Relatives of a passenger aboard a sunken ferry wait in anguish for news from the rescue operation at a port in Jindo, South Korea, on Thursday. Ahn Young-joon / Associated Press |
Teenagers send heart-wrenching messages to parents as ferry tilts
Heart-wrenching messages of fear, love and despair, sent by high school students from a sinking South Korean ferry, added extra emotional weight on Thursday to a tragedy that has stunned the nation.
About 270 people - most of them students on a high school trip to a holiday island - are still missing after the ferry capsized and sank on Wednesday morning.
"Sending this in case I may not be able to say this again. Mom, I love you," student Shin Young-jin said in a text to his mother that was widely circulated in the country's media.
"Oh, I love you too, son," his mother texted back unaware at the time that her boy was caught in a life-and-death struggle to escape the rapidly sinking vessel.
Unlike many others, the exchange had a happy ending as Shin was one of the survivors rescued.
Others were not so fortunate.
Another student, 16-year-old Kim Woong-ki, sent a desperate text for help to his elder brother as the ship listed violently over to one side.
"My room is tilting about 45 degrees. My mobile is not working very well," Kim said.
Seeking to reassure him, his brother said he was sure help was on the way.
"So don't panic and just do whatever you're told to do. Then you'll be fine," he messaged back.
There was no further communication and Kim was listed among the people on board still unaccounted for.
Sadly his brother's advice was similar to that of the crew, who controversially ordered passengers to stay put when the ship first foundered.
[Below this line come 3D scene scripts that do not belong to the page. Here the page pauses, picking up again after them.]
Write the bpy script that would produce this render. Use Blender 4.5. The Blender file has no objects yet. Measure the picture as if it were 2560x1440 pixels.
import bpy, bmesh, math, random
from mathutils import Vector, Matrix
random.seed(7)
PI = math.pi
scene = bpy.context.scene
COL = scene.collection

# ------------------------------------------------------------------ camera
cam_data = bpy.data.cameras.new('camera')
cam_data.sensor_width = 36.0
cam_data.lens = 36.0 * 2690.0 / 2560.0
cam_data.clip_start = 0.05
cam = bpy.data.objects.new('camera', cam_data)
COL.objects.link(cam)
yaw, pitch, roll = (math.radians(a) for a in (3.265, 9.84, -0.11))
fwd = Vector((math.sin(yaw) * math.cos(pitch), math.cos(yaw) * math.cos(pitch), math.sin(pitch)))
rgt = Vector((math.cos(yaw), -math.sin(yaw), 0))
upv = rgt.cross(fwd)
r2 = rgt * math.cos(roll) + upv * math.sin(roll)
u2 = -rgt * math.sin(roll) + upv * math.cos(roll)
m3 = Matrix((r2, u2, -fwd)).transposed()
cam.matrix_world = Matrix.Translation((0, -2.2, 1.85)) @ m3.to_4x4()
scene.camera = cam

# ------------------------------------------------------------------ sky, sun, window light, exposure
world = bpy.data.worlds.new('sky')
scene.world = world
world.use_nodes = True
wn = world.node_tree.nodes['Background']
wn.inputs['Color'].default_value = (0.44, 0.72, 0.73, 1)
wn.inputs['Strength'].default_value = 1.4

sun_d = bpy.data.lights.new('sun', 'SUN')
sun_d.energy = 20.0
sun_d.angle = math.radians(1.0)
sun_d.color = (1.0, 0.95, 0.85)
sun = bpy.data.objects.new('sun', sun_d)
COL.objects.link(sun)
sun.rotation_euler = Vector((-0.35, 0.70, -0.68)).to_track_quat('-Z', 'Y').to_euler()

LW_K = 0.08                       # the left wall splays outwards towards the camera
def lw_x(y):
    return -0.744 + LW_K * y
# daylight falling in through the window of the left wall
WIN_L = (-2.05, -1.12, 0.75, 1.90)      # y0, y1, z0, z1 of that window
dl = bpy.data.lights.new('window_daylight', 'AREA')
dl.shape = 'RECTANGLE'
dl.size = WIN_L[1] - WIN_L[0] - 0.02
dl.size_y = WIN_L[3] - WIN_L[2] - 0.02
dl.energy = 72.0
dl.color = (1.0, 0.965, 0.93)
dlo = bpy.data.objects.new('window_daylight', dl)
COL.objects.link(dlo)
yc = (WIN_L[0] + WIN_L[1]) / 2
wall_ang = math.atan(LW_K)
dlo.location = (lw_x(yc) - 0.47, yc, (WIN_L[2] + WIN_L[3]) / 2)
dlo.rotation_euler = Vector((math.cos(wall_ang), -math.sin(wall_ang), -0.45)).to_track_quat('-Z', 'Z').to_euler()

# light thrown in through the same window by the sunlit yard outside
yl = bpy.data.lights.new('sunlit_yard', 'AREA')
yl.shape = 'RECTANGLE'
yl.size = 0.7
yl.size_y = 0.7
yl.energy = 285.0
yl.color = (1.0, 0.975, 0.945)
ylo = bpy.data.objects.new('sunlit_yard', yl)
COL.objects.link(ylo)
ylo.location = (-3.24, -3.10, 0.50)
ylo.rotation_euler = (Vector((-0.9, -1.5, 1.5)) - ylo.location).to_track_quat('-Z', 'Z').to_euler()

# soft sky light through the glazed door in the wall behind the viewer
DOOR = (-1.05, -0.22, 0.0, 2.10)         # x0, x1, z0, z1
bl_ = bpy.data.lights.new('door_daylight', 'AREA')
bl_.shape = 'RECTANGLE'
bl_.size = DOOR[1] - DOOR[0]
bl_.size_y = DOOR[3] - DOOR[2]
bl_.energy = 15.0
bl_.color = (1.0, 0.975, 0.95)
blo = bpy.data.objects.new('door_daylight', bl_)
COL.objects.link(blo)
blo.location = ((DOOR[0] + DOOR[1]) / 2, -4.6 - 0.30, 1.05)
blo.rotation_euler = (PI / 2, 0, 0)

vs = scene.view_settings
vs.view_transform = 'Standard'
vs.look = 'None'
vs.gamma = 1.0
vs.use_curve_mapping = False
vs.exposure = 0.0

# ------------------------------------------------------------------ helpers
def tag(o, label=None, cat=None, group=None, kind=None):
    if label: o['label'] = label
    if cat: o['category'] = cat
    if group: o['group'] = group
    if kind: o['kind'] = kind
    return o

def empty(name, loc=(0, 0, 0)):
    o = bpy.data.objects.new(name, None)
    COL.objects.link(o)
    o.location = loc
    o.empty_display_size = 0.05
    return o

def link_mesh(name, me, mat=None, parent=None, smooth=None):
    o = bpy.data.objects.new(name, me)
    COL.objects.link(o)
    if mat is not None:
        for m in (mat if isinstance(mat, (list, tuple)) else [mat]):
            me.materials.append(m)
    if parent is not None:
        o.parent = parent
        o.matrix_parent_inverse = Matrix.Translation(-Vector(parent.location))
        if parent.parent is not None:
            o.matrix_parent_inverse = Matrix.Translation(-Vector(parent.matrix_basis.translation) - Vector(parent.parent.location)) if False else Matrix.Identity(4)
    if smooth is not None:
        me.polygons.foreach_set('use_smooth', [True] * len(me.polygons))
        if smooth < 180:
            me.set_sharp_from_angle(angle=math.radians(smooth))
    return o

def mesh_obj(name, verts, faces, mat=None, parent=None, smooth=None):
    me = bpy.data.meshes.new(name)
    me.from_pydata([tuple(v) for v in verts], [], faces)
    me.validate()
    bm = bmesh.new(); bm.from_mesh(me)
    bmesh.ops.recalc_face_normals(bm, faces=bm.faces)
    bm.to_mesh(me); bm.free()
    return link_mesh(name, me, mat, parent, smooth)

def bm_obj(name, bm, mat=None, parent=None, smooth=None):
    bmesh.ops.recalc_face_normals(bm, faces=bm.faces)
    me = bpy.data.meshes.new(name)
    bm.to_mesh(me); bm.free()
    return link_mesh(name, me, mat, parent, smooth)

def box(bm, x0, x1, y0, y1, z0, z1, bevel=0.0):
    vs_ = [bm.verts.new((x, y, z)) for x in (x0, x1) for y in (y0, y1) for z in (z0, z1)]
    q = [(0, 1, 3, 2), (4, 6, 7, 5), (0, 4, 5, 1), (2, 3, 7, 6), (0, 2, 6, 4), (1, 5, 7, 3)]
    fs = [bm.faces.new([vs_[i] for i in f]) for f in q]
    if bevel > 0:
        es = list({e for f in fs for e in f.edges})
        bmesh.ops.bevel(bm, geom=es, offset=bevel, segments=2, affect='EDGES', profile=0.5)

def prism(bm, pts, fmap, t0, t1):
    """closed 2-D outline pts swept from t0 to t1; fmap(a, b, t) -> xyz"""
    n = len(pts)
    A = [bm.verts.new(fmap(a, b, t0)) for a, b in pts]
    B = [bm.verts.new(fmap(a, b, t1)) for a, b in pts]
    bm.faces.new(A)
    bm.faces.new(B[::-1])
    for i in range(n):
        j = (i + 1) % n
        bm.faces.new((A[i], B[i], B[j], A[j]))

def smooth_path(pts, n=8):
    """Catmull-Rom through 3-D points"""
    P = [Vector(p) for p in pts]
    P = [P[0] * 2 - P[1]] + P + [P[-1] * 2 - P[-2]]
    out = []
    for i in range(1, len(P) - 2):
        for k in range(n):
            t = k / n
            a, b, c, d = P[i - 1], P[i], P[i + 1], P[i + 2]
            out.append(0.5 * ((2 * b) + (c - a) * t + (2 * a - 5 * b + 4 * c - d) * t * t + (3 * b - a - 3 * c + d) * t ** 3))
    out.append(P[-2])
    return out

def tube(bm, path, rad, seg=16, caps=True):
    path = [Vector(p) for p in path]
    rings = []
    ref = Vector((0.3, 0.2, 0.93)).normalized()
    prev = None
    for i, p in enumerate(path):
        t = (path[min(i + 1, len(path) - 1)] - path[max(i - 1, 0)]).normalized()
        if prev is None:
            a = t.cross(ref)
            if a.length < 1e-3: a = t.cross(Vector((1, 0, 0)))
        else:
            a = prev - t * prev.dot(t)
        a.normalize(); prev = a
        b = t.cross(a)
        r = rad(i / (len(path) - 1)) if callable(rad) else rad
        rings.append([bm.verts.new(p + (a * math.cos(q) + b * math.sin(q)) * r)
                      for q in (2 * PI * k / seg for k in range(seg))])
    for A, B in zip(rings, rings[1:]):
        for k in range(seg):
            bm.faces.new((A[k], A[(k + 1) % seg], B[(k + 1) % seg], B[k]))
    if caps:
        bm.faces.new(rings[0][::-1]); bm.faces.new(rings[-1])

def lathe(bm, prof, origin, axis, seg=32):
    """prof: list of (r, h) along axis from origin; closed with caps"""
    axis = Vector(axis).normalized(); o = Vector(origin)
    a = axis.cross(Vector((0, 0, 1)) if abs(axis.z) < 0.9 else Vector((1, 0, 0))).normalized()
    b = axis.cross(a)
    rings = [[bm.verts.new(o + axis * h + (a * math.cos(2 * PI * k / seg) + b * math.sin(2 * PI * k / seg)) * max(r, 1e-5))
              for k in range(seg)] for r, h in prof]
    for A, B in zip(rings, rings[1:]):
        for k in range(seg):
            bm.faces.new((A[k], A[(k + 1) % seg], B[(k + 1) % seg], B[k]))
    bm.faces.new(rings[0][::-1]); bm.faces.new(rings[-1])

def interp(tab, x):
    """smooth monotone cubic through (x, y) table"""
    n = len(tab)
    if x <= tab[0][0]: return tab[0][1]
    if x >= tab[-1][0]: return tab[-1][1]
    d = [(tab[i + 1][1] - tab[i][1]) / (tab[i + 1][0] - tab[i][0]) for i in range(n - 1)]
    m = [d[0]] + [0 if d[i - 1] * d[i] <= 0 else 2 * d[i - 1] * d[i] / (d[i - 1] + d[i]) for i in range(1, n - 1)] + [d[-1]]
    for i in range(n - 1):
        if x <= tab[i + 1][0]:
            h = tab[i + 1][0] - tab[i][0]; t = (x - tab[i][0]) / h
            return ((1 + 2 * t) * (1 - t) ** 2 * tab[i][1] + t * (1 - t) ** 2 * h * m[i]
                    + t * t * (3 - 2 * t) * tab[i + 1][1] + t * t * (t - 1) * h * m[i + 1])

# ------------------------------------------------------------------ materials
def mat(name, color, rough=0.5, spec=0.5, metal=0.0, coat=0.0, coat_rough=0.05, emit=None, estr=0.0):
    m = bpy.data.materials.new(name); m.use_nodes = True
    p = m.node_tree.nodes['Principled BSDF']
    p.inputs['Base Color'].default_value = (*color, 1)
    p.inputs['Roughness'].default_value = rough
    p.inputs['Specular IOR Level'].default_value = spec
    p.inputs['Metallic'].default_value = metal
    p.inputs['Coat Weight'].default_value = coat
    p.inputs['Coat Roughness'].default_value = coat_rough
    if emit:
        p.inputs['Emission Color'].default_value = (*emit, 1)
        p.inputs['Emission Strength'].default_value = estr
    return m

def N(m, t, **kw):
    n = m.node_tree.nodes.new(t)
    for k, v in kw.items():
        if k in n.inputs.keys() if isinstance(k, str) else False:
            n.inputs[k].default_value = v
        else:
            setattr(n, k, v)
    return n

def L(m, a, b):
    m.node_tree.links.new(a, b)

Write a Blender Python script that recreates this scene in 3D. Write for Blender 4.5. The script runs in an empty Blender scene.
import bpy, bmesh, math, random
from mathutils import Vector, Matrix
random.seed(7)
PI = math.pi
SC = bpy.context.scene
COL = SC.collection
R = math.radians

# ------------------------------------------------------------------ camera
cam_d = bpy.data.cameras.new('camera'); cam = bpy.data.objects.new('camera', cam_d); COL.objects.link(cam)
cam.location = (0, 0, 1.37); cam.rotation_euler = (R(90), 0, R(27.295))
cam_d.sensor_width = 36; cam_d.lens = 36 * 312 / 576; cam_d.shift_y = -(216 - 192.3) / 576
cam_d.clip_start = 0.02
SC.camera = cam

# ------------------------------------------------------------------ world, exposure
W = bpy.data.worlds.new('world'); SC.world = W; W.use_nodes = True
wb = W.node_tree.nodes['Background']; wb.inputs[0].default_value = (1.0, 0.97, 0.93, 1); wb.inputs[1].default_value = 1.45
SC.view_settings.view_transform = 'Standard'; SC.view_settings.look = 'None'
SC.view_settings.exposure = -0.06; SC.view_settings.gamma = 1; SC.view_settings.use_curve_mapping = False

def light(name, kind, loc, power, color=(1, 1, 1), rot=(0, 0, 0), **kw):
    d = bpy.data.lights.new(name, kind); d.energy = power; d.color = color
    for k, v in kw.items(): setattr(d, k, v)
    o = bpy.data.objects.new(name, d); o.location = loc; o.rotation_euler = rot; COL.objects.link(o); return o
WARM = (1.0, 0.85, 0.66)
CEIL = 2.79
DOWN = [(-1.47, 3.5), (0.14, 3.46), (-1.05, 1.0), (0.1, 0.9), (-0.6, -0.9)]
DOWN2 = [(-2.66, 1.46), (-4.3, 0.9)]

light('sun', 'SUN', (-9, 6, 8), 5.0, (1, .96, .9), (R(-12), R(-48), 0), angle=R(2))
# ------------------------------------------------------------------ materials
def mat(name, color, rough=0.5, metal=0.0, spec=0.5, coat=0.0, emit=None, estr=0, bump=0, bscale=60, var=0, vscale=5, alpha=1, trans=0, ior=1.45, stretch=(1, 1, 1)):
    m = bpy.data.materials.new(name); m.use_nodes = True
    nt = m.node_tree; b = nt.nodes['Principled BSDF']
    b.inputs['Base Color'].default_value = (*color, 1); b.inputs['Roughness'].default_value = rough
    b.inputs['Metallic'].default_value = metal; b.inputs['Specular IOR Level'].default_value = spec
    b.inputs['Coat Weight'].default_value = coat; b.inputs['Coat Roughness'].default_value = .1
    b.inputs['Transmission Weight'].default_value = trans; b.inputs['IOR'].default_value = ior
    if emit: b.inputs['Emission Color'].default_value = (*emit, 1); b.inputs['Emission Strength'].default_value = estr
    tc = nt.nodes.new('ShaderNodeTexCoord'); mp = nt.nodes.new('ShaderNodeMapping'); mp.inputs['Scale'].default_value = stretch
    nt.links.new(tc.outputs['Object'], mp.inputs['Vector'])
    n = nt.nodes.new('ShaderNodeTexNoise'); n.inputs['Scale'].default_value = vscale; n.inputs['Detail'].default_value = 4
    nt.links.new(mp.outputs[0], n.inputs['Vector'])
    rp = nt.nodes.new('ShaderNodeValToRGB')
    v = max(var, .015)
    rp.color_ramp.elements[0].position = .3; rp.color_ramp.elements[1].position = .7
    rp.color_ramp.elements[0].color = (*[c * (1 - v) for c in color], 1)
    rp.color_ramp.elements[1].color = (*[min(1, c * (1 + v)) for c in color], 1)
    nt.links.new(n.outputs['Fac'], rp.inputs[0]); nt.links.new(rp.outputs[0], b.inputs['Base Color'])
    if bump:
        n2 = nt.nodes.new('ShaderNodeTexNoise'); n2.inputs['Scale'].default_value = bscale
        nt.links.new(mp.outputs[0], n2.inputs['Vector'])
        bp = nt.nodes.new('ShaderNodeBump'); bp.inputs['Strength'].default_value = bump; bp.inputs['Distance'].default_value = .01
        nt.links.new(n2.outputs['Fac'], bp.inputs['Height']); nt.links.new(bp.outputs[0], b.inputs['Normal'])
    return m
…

Relatives said this resulted in the passengers getting trapped when the ferry keeled over, cutting off routes of escape.
That grim scenario was encapsulated in the texts of an 18-year-old student, identified in the local media by her surname Shin.
"Dad, don't worry. I'm wearing a life vest and am with other girls. We're inside the ship, still in the hallway," the girl messaged to her father.
Her distraught father wrote back urging her to try and get out, but it was already too late.
"Dad, I can't. The ship is too tilted. The hallway is crowded with so many people," she responded in a final message.
Some parents managed a last phone call with their children as they tried to escape.
"He told me the ship was tilted over, and he couldn't see anything," one mother recalled of a panicked conversation with her student son.
"He said 'I haven't put on the life jacket yet', and then the phone went dead," the mother told the Dong-A Ilbo newspaper.